YOUR GOAL: Write out the material below again, unchanged.

DATA LINES:
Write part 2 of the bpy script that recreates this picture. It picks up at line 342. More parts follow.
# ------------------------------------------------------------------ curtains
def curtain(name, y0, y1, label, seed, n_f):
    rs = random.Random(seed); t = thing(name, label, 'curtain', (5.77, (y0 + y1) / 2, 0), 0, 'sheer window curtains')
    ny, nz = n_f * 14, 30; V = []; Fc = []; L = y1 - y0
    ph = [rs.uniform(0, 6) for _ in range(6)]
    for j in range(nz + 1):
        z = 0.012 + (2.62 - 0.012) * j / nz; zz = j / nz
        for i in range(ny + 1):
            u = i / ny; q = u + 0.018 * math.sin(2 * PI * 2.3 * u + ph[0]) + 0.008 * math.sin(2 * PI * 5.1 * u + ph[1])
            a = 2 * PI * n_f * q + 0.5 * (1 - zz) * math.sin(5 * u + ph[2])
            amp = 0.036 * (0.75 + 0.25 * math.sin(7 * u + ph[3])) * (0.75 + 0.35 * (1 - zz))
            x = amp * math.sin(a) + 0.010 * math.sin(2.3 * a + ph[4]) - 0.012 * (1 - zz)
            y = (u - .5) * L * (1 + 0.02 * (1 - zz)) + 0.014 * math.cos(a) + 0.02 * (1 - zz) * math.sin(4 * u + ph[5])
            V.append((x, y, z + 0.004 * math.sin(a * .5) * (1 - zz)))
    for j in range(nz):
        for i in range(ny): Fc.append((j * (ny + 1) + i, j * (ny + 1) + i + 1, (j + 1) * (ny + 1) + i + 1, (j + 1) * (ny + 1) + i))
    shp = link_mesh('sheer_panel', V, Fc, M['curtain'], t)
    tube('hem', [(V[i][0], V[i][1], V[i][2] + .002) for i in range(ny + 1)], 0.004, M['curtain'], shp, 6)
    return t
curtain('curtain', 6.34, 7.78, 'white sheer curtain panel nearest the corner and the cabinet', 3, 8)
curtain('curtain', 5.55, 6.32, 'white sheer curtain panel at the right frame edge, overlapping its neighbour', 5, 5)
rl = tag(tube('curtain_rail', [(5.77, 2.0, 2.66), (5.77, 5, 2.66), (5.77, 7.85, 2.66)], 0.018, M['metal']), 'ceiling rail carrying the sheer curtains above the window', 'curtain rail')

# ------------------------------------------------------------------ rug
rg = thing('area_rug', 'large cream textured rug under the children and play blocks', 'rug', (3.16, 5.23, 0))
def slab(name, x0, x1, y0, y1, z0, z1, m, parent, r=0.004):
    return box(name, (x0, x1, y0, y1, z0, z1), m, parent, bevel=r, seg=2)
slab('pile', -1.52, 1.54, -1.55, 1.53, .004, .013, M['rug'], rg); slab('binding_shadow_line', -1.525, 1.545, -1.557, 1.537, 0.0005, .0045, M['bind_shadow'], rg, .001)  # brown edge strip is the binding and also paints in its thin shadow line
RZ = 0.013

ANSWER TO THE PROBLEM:
Write part 2 of the bpy script that recreates this picture. It picks up at line 342. More parts follow.
# ------------------------------------------------------------------ curtains
def curtain(name, y0, y1, label, seed, n_f):
    rs = random.Random(seed); t = thing(name, label, 'curtain', (5.77, (y0 + y1) / 2, 0), 0, 'sheer window curtains')
    ny, nz = n_f * 14, 30; V = []; Fc = []; L = y1 - y0
    ph = [rs.uniform(0, 6) for _ in range(6)]
    for j in range(nz + 1):
        z = 0.012 + (2.62 - 0.012) * j / nz; zz = j / nz
        for i in range(ny + 1):
            u = i / ny; q = u + 0.018 * math.sin(2 * PI * 2.3 * u + ph[0]) + 0.008 * math.sin(2 * PI * 5.1 * u + ph[1])
            a = 2 * PI * n_f * q + 0.5 * (1 - zz) * math.sin(5 * u + ph[2])
            amp = 0.036 * (0.75 + 0.25 * math.sin(7 * u + ph[3])) * (0.75 + 0.35 * (1 - zz))
            x = amp * math.sin(a) + 0.010 * math.sin(2.3 * a + ph[4]) - 0.012 * (1 - zz)
            y = (u - .5) * L * (1 + 0.02 * (1 - zz)) + 0.014 * math.cos(a) + 0.02 * (1 - zz) * math.sin(4 * u + ph[5])
            V.append((x, y, z + 0.004 * math.sin(a * .5) * (1 - zz)))
    for j in range(nz):
        for i in range(ny): Fc.append((j * (ny + 1) + i, j * (ny + 1) + i + 1, (j + 1) * (ny + 1) + i + 1, (j + 1) * (ny + 1) + i))
    shp = link_mesh('sheer_panel', V, Fc, M['curtain'], t)
    tube('hem', [(V[i][0], V[i][1], V[i][2] + .002) for i in range(ny + 1)], 0.004, M['curtain'], shp, 6)
    return t
curtain('curtain', 6.34, 7.78, 'white sheer curtain panel nearest the corner and the cabinet', 3, 8)
curtain('curtain', 5.55, 6.32, 'white sheer curtain panel at the right frame edge, overlapping its neighbour', 5, 5)
rl = tag(tube('curtain_rail', [(5.77, 2.0, 2.66), (5.77, 5, 2.66), (5.77, 7.85, 2.66)], 0.018, M['metal']), 'ceiling rail carrying the sheer curtains above the window', 'curtain rail')

# ------------------------------------------------------------------ rug
rg = thing('area_rug', 'large cream textured rug under the children and play blocks', 'rug', (3.16, 5.23, 0))
def slab(name, x0, x1, y0, y1, z0, z1, m, parent, r=0.004):
    return box(name, (x0, x1, y0, y1, z0, z1), m, parent, bevel=r, seg=2)
slab('pile', -1.52, 1.54, -1.55, 1.53, .004, .013, M['rug'], rg); slab('binding_shadow_line', -1.525, 1.545, -1.557, 1.537, 0.0005, .0045, M['bind_shadow'], rg, .001)  # brown edge strip is the binding and also paints in its thin shadow line
RZ = 0.013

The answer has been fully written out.